Palembang, Klikanggaran.com (03-11-2018) - Pembangunan Pembangkit Listrik Tenaga Surya (PLTS) Jaka Baring Sport Center disinyalir hanya untuk pencitraan dalam rangka Asian Games 2018. Hingga terkesan hebat dan seolah menjadi icon keberhasilan Pemprov Sumsel kala itu dalam pelaksanaan perhelatan Asian Games.
Dampak pencitraan yang berbiaya mahal tersebut adalah beban APBD Provinsi Sumsel setiap tahunnya, untuk membayar cicilan hutang investasi kepada sindikasi bank yang mendanai proyek PLTS Jakabaring.
PT PLN Persero menetapkan Biaya Pokok Pembangkitan (BPP) sebesar Rp1.050 per Kwh dan untuk energi terbarukan sebesar 85% X BPP atau kisaran Rp892,5 per Kwh yang berdampak pada harga jual listrik yang di hasilkan PLTS Jakabaring sebesar Rp892,5 per Kwh.

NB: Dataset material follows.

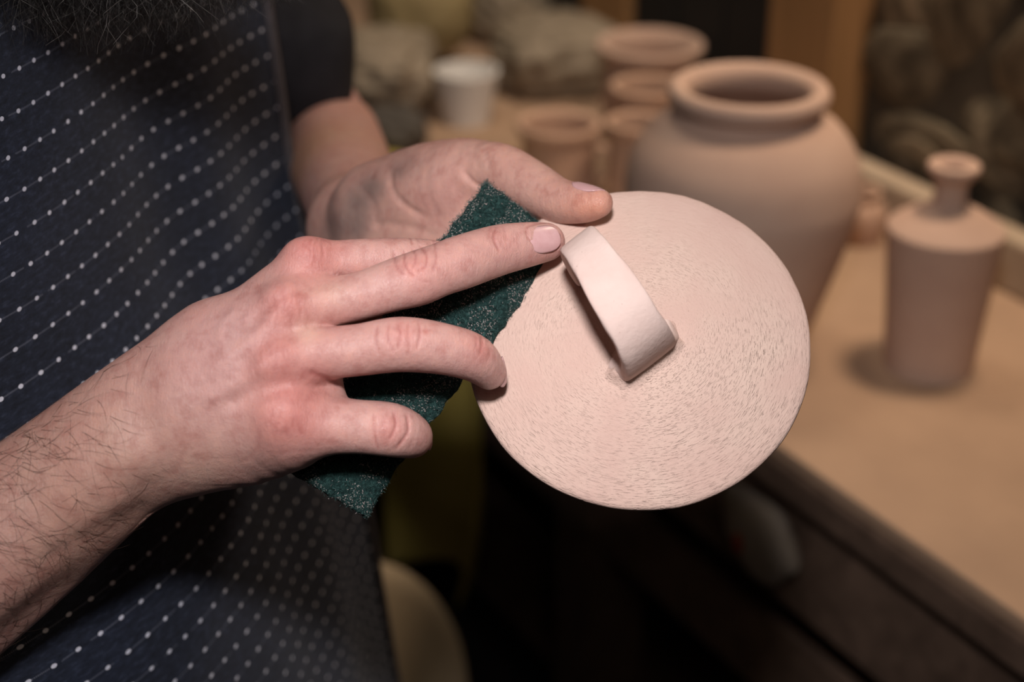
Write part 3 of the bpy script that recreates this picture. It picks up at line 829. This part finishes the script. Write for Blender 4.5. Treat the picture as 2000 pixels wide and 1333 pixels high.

Timbul pertanyaan, apakah listrik yang dijual dapat menutupi beban biaya investasi dan cicilan pinjaman pembangunan PLTS Jakabaring? Ketika hal ini dikonfirmasikan ke sumber yang ada di PDPDE Sumsel, didapat jawaban bahwa penjualan listrik tidak mencukupi untuk membayar cicilan pinjaman bank.
“Listrik yang dijual kisaran Rp 150 juta sedangkan beban cicilan sebesar hampir Rp 350 juta," ujar sumber di PDPDE yang tidak ingin disebutkan namanya.
“Dari tahapan perhitungan analisis ekonomis sampai dengan perencanaan teknis pembangunan PLTS Jakabaring tidak layak secara ekonomis dan teknis, namun tetap dipaksakan," tambah sumber tersebut.
Namun, sepertinya niatan Pemprov Sumsel ingin menjadi yang pertama dan terbesar di Sumatera serta alasan Asian Games maka PLTS Jakabaring harus terlaksana dengan pendanaan bersumber dari pinjaman pemerintah Jepang.
Dirut PDPDE menyatakan di dalam surat No. 593/PDPDE/SS/XII/2016 tanggal 29 Desember 2016 bahwa biaya yang diperlukan untuk pembangunan pembangkit adalah sebesar US$ 2.400.000. Dengan rincian US$ 1.000.000 pinjaman Pemerintah Jepang dan Rp1.400.000 dari modal sendiri PDPDE.
Tapi, nyatanya Pemerintah Jepang melalui Badan Lingkungan Hidup Jepang disinyalir hanya mencairkan US$ 500.000 dari pinjaman senilai US$ 1.000.000, sementara PDPDE Sumsel diduga telah membayar comitment fee ke PT SHARP Corporation sebesar US$ 350.000.
Terjadinya pemotongan anggaran rencana pinjaman oleh Pemerintah Jepang disinyalir karena proses pembangunan PLTS, peraturan perundangan untuk dasar hukum pembiayaan dan bukti-bukti pembayaran yang diajukan oleh PDPDE Sumsel tidak dapat meyakinkan pihak pemberi pinjaman.
Proses pembangunan dan pengadaan barang jasa untuk pembangunan PLTS Jakabaring sesuai dengan arahan dari PLT Sekertaris Daerah Provinsi Sumatera Selatan, Joko Imam, dengan surat No. 027/0070/II/2017 harus mengacu ketentuan pasal 2 ayat (3) Peraturan Presiden No. 54 tahun 2010.
Ketentuan pengadaan barang dan jasa baik sebagian atau seluruhnya berasal dari pinjaman luar negeri harus mengacu ke Perpres ini atau melalui proses tender pengadaan barang jasa Pemerintah. Namun, Direktur Utama PDPDE Sumsel, Yaniarsah, melaksanakannya dengan sistem swakelola dan pembelian langsung. Sehingga diduga tidak dapat menyakinkan pihak pemberi pinjaman dalam hal ini Badan Lingkungan Hidup Jepang untuk mencairkan keseluruhan pinjaman atau hanya sebatas invoice pembelian material dari PT Sharp Corporation.
Dan, ada dugaan tindak pidana korupsi dalam pembiayaan pembangunan PLTS Jakabaring yang patut diduga menjadi penyebab pihak pemberi pinjaman tidak ingin mencairkan pinjaman secara utuh.
Hal ini berakibat Pemprov Sumsel terbebani untuk membayar pinjaman dan bunga pinjaman selama 20 tahun dan kehilangan aset Pemprov Sumsel yang digadaikan untuk jaminan pinjaman ke sindikasi bank.